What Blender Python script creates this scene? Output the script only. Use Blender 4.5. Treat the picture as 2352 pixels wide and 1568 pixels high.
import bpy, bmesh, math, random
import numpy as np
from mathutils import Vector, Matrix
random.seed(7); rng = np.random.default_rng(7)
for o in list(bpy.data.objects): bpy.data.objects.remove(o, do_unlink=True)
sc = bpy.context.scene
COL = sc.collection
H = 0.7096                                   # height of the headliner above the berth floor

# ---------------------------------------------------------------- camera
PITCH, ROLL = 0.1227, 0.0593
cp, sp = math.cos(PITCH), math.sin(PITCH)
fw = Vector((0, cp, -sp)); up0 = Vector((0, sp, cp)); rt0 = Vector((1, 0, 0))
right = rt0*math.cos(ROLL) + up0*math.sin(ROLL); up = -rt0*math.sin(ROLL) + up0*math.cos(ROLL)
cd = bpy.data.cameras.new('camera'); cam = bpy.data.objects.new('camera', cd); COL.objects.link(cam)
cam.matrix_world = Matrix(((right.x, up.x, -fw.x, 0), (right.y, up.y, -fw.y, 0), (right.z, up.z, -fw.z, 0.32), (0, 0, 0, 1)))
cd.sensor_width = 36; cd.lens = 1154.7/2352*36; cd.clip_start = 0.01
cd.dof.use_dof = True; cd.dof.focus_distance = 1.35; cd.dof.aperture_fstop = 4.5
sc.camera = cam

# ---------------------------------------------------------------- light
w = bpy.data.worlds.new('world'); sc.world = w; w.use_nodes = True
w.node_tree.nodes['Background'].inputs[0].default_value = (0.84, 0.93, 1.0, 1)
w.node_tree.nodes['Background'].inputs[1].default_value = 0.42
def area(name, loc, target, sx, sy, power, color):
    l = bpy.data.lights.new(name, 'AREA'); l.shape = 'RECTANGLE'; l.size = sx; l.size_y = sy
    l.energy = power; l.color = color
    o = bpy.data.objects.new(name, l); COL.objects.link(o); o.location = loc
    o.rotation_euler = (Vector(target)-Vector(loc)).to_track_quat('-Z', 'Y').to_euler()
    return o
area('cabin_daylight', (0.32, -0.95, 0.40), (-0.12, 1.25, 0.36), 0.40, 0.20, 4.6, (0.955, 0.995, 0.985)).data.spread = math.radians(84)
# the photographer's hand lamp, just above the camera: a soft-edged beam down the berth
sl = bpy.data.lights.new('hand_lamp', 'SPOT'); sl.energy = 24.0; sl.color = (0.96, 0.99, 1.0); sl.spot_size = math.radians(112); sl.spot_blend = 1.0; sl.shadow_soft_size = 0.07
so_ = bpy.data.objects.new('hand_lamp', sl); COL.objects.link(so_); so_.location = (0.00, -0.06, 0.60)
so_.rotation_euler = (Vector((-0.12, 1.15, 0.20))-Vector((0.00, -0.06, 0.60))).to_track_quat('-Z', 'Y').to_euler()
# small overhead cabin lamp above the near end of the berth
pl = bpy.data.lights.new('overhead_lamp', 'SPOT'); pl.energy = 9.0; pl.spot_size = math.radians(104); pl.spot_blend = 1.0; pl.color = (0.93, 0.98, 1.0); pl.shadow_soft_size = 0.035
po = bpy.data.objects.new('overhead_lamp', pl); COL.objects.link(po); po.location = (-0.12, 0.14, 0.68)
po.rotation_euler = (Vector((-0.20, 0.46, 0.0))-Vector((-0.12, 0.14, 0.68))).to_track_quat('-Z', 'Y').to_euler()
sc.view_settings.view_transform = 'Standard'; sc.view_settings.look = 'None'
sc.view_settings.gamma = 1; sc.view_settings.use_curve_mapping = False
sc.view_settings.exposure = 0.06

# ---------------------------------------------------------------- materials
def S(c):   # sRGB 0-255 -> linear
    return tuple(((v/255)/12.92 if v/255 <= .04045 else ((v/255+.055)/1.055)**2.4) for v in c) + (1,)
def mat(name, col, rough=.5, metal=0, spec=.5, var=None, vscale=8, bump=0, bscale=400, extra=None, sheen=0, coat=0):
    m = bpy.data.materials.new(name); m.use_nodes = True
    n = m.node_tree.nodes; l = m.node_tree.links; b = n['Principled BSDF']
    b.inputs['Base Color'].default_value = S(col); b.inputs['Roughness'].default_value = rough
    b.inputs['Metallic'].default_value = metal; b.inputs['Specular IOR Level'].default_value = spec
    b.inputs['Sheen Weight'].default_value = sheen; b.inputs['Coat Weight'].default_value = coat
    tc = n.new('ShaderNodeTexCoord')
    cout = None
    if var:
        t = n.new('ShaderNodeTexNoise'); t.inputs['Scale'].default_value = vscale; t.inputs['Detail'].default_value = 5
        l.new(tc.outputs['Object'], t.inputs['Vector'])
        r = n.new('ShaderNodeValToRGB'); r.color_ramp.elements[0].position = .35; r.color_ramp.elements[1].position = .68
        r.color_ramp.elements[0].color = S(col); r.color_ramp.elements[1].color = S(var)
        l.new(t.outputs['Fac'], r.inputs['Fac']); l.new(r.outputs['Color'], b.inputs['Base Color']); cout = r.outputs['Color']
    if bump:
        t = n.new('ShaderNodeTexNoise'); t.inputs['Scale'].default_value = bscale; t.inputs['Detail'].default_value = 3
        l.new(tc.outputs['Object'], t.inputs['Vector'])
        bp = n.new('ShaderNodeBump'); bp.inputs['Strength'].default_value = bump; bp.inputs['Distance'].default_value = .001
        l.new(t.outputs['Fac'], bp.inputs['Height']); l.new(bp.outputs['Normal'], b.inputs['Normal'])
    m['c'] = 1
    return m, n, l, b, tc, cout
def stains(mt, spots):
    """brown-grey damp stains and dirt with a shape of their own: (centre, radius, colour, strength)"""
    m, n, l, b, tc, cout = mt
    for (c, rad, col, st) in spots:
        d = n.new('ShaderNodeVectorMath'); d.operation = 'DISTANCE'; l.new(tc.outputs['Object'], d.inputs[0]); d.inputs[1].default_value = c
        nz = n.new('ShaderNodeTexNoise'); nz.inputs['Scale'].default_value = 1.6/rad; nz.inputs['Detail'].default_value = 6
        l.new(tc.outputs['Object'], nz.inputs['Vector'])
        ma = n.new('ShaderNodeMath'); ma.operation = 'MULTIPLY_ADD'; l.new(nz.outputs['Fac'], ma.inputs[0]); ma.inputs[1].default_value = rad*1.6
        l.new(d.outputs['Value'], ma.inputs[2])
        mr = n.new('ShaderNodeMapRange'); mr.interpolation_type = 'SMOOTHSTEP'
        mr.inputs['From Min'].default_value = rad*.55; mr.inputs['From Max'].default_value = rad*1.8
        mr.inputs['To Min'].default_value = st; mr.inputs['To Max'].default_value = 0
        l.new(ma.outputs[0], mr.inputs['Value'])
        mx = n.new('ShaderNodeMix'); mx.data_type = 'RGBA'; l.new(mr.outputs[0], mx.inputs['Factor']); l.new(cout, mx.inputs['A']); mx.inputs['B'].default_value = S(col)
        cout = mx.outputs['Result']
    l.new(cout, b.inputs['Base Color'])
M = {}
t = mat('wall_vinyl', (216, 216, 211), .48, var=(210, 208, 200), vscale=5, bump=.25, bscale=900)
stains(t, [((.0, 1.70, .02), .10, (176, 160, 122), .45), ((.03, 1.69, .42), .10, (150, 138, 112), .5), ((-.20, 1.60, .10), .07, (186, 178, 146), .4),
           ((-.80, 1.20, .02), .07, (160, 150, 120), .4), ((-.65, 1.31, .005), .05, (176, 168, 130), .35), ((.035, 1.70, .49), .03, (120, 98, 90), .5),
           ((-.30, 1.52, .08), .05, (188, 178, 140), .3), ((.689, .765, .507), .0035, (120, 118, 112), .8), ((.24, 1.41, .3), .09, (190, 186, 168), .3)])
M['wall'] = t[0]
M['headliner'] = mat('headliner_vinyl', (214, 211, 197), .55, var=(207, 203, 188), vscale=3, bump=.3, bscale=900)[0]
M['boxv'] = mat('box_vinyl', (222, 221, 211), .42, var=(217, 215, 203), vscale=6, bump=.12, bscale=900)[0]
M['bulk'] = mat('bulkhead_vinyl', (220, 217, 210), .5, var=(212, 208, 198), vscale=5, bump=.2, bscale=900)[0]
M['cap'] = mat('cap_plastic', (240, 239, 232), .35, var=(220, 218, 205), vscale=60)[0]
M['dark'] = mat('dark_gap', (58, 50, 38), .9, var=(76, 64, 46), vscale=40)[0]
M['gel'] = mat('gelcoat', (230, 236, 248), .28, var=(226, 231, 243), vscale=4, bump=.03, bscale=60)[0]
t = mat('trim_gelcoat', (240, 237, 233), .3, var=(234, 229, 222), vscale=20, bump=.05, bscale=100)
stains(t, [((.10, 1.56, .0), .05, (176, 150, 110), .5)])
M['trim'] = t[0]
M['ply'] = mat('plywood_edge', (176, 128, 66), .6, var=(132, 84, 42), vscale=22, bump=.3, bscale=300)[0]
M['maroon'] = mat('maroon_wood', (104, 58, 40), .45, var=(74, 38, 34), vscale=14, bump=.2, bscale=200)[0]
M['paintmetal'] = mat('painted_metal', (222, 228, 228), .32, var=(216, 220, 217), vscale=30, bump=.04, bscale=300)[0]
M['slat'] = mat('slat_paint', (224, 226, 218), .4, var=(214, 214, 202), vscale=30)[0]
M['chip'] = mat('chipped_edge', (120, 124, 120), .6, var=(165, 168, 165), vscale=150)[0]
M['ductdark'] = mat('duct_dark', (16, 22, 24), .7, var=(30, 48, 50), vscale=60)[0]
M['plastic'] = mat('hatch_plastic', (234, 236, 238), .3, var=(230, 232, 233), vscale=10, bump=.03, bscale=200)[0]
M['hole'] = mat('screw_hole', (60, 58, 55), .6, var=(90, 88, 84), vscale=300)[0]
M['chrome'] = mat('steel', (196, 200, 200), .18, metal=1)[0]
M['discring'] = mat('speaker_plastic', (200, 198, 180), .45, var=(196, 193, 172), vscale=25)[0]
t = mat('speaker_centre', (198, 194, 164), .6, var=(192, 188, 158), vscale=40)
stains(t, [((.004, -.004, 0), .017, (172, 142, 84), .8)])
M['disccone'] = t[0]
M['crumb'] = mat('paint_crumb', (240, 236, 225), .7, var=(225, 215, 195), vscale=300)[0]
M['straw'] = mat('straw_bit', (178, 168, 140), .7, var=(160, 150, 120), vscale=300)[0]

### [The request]
Quote exactly the lines running from the start of the listing above through the line where "sc.camera = cam" is found, and output no other lines.

### [Solution to the problem]
What Blender Python script creates this scene? Output the script only. Use Blender 4.5. Treat the picture as 2352 pixels wide and 1568 pixels high.
import bpy, bmesh, math, random
import numpy as np
from mathutils import Vector, Matrix
random.seed(7); rng = np.random.default_rng(7)
for o in list(bpy.data.objects): bpy.data.objects.remove(o, do_unlink=True)
sc = bpy.context.scene
COL = sc.collection
H = 0.7096                                   # height of the headliner above the berth floor

# ---------------------------------------------------------------- camera
PITCH, ROLL = 0.1227, 0.0593
cp, sp = math.cos(PITCH), math.sin(PITCH)
fw = Vector((0, cp, -sp)); up0 = Vector((0, sp, cp)); rt0 = Vector((1, 0, 0))
right = rt0*math.cos(ROLL) + up0*math.sin(ROLL); up = -rt0*math.sin(ROLL) + up0*math.cos(ROLL)
cd = bpy.data.cameras.new('camera'); cam = bpy.data.objects.new('camera', cd); COL.objects.link(cam)
cam.matrix_world = Matrix(((right.x, up.x, -fw.x, 0), (right.y, up.y, -fw.y, 0), (right.z, up.z, -fw.z, 0.32), (0, 0, 0, 1)))
cd.sensor_width = 36; cd.lens = 1154.7/2352*36; cd.clip_start = 0.01
cd.dof.use_dof = True; cd.dof.focus_distance = 1.35; cd.dof.aperture_fstop = 4.5
sc.camera = cam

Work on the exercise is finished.